Hugo House Write-O-Rama

March 4, 2012
Splabman

Hugo House held its fun fundraiser, Write-O-Rama yesterday, adding a third time per year that they offer mini-workshops from teachers that usually teach, or have taught at RHH. I have participated many times and had hoped to get a blog post about it done before yesterday, but such is the life of an expectant Dad. (Mer is due now in 6 days.)

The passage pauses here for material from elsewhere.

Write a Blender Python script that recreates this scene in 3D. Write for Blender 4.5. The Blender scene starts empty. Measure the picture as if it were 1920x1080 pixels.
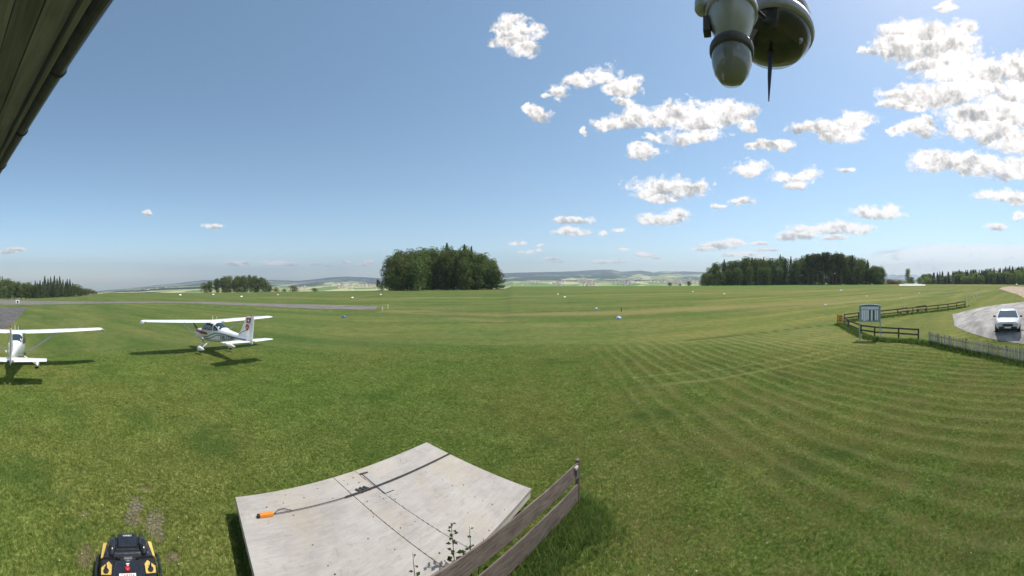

It feels as if there is a cultural shift underway at Hugo House, with Tree Swenson about to take the helm. By the time I arrived, 2:15 or so, the crowds had died down a bit and the energy a little muted, but still good. Angel Latterell was volunteering AGAIN and had volunteered earlier in the day in her sangha. Funny, I had been present for an opening of two candidates at the Subud House earlier myself. Board President John Burgess was in the house and I gave him and Angel their brand new Cascadia laminates, though Angel asked me to hang on to hers.

Cascadia Poetry Festival

I was slated to facilitate two different workshops. The first was History in Verse. I created a new handout for that, linked here: https://paulenelson.com/workshops/history-in-verse/. There is much to cover in such a presentation & 50 minutes to create a sense of openness, determine the range of poetry fluency in the group’s individual participants and bring it all home with an exercise that they can find of use. I think this may have been a little ambitious and when I heard one participant complaining about the short Duo Corpse exercise: “this is hard” I knew I was slogging uphill, but you can put it out there and hope someone gets something out of it. That some seed is planted. I discussed Pound, Olson, Williams, Joanne Kyger’s H.P. Blavatsky chapbook, Ed Sanders and a bit of my own Slaughter. I had folks read some of Kyger’s poem and pointed out how the abstractions are earned with luminous details. (The priest’s burning robes and how Blavatsky subsisted for a time on oatmeal.) I had some stories from HistoryLink.org to hand out, but I got the sense people were in a fog as to how to proceed. Such is the case of trying something very ambitious in a short workshop. 50 minutes for crying out loud! I got a start on a poem that would fit in quite well to the Cascadia effort.

The second workshop was on American Sentences and it’s one of my strengths as a workshop facilitator because: 1) I have taught this workshop for 10 years, 2) I have written one American Sentence every day for over 11 years and 3) There are not a lot of people teaching or practicing this form. Certainly not well, as far as I have seen. It was irreverent and fun and one of the sentences I left in the handout was a bit ribald, but what the hell? An auto accident at Pine & 11th happened just before I sent participants outside to harvest a couple of American Sentences. One of mine:

3.3.12 – Truck driver in crash works for Community Services for the Blind.

One participant had taken both of my classes and was inspired by the range of the offerings. I told her that you can judge a writer by their range. She said she’s interested in Denise Levertov and I suggested she visit Denise’s grave at Lakeview Cemetery.

I began each workshop with thanks for folks supporting Hugo House and that they should consider taking a course there. Write-O-Rama is but just a taste of the goodness that can be had from many teachers there. I also have no plans to facilitate workshops there in the near future, but love the energy and vibe of Write-O-Rama.